Repeat exactly the lines from the start of the records below through the line that contains "obj('arch_rim', bm, 'white', B, bevel=.03)", including both.

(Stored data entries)
===

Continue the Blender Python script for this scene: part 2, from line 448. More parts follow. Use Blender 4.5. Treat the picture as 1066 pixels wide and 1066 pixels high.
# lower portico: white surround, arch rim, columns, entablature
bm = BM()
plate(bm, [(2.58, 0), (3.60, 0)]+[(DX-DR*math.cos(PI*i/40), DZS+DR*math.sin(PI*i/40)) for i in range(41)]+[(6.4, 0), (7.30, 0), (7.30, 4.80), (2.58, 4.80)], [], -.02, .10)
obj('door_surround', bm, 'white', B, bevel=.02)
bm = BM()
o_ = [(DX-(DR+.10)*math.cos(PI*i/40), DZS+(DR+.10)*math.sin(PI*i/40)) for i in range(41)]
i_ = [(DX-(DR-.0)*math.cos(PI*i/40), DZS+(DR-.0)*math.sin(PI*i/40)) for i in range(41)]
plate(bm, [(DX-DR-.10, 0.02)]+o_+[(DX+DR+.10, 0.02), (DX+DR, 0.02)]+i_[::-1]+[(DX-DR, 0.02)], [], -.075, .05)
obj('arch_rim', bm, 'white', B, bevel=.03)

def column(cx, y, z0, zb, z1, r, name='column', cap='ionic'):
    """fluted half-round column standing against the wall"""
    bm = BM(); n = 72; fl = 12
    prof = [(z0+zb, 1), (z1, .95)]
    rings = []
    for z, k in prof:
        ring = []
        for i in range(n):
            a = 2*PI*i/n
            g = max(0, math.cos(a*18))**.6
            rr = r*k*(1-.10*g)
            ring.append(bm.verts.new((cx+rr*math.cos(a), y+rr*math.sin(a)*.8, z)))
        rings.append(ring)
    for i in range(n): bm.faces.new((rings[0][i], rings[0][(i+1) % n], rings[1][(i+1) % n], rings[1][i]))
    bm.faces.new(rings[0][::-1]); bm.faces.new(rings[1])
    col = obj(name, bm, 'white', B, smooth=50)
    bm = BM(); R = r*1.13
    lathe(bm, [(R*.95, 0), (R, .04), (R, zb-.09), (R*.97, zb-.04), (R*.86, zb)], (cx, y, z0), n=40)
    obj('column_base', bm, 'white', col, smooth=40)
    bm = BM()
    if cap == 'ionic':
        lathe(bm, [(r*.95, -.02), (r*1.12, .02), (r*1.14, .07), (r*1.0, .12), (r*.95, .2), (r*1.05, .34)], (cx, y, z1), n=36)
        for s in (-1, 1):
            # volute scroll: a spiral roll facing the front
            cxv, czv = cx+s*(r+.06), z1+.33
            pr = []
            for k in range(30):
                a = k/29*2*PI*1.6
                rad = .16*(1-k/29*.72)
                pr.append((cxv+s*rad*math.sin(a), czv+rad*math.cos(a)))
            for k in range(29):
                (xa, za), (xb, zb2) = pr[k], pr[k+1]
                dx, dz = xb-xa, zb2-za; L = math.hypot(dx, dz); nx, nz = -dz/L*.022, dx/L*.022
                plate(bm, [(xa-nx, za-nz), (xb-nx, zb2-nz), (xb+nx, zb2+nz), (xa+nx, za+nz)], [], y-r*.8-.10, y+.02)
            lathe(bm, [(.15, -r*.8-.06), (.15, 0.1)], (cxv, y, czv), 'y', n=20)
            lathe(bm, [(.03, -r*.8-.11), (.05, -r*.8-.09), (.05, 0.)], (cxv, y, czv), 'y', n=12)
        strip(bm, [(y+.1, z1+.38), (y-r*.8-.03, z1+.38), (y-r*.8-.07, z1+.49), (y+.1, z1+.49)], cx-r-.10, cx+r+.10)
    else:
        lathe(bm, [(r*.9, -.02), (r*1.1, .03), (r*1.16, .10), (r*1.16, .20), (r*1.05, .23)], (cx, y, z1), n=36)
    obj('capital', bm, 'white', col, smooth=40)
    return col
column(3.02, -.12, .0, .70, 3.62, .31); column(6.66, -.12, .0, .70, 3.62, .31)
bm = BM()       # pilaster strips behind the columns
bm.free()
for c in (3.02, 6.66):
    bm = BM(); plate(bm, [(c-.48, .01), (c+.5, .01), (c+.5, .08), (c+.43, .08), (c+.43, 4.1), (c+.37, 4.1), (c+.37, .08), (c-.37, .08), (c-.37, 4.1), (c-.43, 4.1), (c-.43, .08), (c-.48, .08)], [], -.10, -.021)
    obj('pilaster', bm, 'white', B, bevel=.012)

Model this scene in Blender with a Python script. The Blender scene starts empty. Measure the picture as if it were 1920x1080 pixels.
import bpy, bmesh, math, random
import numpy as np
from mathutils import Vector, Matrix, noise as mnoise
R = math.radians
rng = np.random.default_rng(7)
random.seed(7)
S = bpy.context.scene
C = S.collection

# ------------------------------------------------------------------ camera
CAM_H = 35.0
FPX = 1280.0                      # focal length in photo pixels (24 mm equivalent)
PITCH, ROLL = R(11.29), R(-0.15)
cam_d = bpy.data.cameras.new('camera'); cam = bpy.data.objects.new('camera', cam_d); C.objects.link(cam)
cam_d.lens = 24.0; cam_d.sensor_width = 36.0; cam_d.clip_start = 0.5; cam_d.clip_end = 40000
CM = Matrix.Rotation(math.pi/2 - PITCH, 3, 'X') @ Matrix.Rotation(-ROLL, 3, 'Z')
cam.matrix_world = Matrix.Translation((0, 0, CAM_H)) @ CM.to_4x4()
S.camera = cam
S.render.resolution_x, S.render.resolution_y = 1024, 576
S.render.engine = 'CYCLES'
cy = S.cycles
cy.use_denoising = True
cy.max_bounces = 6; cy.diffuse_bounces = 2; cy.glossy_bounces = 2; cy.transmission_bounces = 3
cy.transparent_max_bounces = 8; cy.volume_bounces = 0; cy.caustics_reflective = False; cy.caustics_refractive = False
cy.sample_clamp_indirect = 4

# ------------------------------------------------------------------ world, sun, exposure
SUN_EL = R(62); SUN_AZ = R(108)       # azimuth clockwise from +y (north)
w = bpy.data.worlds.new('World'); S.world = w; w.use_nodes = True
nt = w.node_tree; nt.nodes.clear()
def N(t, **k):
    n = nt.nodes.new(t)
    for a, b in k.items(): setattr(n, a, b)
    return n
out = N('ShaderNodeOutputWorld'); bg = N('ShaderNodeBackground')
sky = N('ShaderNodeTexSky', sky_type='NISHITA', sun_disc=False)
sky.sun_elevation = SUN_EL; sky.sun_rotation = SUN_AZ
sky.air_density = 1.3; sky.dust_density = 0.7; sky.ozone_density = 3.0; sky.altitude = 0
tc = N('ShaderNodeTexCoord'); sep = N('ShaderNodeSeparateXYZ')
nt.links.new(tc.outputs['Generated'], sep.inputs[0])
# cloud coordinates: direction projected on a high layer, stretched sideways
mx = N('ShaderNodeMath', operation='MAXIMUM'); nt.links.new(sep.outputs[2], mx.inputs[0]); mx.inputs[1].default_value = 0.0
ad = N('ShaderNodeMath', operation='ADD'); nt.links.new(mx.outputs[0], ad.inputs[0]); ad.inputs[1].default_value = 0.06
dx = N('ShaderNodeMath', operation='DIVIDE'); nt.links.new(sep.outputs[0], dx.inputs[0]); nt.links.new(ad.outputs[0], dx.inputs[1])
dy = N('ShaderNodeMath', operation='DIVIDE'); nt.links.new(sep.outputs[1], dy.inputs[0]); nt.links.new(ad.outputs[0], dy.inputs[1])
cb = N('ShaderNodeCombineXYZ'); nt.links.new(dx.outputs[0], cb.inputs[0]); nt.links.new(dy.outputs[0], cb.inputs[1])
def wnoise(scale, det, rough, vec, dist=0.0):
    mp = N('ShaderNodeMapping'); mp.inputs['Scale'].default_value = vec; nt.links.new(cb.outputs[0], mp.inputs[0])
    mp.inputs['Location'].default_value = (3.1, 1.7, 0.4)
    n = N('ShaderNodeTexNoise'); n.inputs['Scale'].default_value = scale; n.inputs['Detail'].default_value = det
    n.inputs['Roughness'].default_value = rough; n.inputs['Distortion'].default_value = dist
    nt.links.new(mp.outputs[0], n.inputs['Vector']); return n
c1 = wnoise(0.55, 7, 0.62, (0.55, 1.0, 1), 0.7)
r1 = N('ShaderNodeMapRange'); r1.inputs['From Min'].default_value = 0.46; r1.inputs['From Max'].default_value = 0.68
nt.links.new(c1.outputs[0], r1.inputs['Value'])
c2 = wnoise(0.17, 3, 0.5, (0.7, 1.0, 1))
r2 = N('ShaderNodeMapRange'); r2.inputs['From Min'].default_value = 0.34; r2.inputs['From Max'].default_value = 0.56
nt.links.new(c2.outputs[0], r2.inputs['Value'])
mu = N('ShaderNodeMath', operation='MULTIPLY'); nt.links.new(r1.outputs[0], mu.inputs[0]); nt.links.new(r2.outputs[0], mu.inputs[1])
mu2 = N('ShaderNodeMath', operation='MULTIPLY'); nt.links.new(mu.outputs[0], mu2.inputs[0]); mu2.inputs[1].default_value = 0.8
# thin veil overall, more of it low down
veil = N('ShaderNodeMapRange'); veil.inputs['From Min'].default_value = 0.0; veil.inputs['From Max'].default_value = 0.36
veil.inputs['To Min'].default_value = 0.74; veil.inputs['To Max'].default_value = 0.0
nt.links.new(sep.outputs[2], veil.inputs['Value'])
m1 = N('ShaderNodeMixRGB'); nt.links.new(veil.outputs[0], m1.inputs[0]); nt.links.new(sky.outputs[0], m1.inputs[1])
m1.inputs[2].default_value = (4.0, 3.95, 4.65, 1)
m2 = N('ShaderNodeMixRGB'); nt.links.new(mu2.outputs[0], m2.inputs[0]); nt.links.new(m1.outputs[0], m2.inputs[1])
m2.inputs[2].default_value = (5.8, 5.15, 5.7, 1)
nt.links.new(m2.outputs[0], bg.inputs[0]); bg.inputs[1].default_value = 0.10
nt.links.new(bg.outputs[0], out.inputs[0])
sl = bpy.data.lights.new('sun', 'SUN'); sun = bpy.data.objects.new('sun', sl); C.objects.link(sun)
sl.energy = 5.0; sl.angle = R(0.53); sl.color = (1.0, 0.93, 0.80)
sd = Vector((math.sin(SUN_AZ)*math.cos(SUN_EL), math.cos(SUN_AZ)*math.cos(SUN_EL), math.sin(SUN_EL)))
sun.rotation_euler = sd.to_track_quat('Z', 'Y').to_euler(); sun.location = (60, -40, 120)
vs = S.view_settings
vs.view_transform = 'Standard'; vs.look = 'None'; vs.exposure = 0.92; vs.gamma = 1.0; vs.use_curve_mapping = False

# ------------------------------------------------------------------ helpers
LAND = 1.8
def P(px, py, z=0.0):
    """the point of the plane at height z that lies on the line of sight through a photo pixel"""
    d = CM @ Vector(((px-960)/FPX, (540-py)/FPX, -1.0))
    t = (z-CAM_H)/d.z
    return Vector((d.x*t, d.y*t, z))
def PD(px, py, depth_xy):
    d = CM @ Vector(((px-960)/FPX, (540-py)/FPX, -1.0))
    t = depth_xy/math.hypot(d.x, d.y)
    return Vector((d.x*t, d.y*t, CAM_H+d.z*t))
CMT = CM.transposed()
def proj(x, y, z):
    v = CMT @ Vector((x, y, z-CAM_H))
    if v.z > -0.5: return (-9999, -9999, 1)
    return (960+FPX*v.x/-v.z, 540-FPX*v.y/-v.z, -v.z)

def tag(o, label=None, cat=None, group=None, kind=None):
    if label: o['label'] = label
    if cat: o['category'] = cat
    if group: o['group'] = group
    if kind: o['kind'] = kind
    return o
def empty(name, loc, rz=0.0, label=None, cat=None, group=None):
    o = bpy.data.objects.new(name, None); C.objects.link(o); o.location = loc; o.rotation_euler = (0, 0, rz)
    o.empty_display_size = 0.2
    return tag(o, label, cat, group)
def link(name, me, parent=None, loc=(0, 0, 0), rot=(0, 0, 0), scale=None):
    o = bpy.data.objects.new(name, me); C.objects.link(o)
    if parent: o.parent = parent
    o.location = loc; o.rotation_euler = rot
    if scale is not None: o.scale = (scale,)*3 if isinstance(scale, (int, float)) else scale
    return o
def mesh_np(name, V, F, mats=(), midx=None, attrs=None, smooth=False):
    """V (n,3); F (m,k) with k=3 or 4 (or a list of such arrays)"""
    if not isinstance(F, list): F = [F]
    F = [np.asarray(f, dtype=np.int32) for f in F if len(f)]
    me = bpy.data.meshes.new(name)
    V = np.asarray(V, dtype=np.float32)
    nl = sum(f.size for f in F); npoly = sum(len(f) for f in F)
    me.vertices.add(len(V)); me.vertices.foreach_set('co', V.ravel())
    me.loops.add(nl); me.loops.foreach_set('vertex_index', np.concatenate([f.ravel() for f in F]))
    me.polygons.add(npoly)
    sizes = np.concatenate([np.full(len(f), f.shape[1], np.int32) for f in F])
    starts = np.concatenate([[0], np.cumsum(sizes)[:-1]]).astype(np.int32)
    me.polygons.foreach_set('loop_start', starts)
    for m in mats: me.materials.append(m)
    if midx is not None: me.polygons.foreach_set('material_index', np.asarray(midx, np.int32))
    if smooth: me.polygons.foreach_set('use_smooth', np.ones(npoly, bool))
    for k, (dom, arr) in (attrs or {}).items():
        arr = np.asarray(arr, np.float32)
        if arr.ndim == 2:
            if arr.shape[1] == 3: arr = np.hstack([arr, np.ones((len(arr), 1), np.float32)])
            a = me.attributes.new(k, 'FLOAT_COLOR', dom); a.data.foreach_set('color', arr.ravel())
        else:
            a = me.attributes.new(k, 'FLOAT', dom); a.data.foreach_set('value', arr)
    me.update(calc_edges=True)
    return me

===

### Response for this exercise
Continue the Blender Python script for this scene: part 2, from line 448. More parts follow. Use Blender 4.5. Treat the picture as 1066 pixels wide and 1066 pixels high.
# lower portico: white surround, arch rim, columns, entablature
bm = BM()
plate(bm, [(2.58, 0), (3.60, 0)]+[(DX-DR*math.cos(PI*i/40), DZS+DR*math.sin(PI*i/40)) for i in range(41)]+[(6.4, 0), (7.30, 0), (7.30, 4.80), (2.58, 4.80)], [], -.02, .10)
obj('door_surround', bm, 'white', B, bevel=.02)
bm = BM()
o_ = [(DX-(DR+.10)*math.cos(PI*i/40), DZS+(DR+.10)*math.sin(PI*i/40)) for i in range(41)]
i_ = [(DX-(DR-.0)*math.cos(PI*i/40), DZS+(DR-.0)*math.sin(PI*i/40)) for i in range(41)]
plate(bm, [(DX-DR-.10, 0.02)]+o_+[(DX+DR+.10, 0.02), (DX+DR, 0.02)]+i_[::-1]+[(DX-DR, 0.02)], [], -.075, .05)
obj('arch_rim', bm, 'white', B, bevel=.03)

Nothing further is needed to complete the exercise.